Fez o seu discurso de derrota assumindo “por inteiro a responsabilidade política e pessoal” do resultado. Alertou a coligação para que a “perda da maioria” cria “um novo quadro político” no Parlamento. Mas foi claro a garantir que só votaria a rejeição do programa do Governo da coligação se tivesse uma alternativa de Governo a apresentar.
Já sobre o seu futuro foi prudente. Fazendo um trocadilho com a histórica frase de Humberto Delgado, afirmou: “Manifestamente não me vou demitir.” Para em seguida afirmar: “Nunca estarei a mais.” Ou seja, admitindo poder vir a sair se for essa a vontade do PS.
E, na própria noite eleitoral, apoiantes de Seguro começaram a pedir responsabilidades a Costa. Primeiro foi Eurico Brilhante Dias que manifestou a sua preocupação com os resultados do PS, depois foi Ana Gomes a acusar: “O PS falhou.” E a defender que, “rapidamente, o partido possa analisar nos órgãos próprios por que é que estes foram os resultados eleitorais”.
Depois foi José Junqueiro a sustentar: “No início desta legislatura, o PS iniciou uma oposição construtiva e obteve sucesso nas eleições autárquicas e europeias.

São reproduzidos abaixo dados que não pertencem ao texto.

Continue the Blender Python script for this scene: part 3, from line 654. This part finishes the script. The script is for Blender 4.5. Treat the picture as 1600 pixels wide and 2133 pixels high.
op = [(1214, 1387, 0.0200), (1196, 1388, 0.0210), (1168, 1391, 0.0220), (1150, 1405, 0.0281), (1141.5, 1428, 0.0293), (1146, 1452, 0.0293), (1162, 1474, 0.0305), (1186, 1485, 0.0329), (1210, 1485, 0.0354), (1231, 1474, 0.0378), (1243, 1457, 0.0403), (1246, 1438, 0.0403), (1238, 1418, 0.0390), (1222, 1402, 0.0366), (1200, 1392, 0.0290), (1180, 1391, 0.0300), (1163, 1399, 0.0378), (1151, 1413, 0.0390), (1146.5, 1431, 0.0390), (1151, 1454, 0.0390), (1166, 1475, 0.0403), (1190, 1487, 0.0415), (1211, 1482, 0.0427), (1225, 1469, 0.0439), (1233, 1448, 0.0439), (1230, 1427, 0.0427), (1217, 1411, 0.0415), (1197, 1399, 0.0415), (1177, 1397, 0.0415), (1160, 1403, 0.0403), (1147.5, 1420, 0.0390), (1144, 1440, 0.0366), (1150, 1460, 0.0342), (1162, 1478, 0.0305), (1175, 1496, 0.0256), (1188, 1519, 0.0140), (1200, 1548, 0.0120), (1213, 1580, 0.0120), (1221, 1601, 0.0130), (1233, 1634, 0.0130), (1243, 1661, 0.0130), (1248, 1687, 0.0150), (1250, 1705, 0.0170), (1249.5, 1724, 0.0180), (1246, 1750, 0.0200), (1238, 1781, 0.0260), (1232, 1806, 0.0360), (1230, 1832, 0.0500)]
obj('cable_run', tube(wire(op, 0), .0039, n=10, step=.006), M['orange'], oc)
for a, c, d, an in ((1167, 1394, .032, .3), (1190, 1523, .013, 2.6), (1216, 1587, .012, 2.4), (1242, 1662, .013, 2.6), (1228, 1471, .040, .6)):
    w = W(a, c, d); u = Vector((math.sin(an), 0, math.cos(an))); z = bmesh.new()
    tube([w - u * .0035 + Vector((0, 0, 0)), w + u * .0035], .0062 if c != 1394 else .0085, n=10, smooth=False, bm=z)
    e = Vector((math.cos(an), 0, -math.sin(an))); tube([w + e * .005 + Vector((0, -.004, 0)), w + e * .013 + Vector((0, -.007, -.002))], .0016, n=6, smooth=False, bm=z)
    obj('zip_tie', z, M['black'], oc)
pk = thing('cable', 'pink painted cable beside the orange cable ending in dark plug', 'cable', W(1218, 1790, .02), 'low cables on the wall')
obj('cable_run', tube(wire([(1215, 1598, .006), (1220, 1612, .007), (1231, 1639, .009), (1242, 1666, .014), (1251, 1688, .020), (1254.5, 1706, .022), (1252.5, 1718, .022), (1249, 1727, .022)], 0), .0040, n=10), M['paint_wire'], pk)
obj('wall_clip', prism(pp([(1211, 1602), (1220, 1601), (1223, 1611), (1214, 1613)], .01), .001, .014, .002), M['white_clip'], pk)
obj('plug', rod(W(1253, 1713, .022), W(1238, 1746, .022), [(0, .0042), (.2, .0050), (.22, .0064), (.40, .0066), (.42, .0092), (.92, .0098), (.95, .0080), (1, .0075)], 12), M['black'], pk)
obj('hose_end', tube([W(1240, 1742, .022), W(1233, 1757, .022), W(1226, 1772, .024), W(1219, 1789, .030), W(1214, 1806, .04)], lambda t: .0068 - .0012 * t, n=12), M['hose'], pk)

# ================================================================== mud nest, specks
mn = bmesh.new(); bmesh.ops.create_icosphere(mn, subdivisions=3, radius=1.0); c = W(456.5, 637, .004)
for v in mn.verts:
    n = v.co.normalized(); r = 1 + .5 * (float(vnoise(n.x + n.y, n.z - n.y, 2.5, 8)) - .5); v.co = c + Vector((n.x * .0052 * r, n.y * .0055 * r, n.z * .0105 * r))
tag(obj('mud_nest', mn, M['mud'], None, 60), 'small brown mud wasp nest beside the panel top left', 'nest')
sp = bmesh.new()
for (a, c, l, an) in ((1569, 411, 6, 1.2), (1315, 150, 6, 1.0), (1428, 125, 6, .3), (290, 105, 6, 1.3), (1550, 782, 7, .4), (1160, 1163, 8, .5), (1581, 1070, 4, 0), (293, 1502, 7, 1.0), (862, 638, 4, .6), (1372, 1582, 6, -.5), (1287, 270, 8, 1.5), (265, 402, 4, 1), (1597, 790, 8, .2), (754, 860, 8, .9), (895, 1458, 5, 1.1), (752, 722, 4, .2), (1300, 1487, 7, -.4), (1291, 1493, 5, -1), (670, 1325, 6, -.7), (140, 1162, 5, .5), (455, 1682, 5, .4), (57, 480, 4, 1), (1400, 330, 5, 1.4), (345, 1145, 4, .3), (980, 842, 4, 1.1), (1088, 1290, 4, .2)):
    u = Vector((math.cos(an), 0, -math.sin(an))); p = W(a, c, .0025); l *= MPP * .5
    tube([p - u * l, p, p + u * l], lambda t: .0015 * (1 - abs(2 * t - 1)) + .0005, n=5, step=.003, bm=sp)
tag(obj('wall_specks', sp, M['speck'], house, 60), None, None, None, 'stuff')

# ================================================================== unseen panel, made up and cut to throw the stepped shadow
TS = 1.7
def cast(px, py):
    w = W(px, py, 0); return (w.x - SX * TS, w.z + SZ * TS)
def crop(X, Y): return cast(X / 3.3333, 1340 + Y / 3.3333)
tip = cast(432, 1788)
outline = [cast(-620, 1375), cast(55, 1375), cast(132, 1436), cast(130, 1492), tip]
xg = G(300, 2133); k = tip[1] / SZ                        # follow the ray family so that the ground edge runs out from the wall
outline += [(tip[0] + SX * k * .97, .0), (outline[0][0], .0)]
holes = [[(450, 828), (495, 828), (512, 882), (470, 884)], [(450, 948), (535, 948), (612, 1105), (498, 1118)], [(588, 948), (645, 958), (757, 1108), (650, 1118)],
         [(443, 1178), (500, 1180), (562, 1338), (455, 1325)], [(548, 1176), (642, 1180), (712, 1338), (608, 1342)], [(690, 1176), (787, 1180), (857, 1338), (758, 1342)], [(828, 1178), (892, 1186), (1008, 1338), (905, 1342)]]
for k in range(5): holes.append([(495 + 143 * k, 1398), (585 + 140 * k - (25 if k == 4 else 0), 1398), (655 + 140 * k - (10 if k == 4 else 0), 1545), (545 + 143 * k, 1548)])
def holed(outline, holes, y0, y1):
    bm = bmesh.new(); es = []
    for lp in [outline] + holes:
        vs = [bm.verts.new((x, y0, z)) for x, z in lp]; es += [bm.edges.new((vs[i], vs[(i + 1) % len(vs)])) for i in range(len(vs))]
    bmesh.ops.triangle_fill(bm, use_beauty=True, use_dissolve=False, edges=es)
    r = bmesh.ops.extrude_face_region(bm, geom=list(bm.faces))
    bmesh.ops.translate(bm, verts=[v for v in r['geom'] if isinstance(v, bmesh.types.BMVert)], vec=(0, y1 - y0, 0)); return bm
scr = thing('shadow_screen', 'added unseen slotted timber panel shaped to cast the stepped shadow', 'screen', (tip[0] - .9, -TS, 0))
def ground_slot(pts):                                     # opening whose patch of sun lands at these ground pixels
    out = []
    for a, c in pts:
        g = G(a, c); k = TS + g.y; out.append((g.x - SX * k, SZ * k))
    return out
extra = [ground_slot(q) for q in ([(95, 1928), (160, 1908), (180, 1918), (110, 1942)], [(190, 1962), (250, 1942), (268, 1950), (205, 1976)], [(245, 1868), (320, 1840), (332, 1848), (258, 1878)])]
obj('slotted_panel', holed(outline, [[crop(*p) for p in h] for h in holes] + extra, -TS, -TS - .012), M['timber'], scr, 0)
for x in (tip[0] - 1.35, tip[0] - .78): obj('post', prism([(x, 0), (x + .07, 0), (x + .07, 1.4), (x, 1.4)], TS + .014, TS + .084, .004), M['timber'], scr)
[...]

Esse processo foi interrompido pelo doutor António Costa, que defendeu uma vitória rápida nestas eleições. Os resultados desta noite contrariam essses objectivos. Estamos à espera de que o secretário-geral interprete estes resultados.” E, por fim, Álvaro Beleza considerou que era preciso calma, mas pediu um congresso do partido, já que a reunião da comissão política que Costa prometeu para terça-feira “é poucochinha”.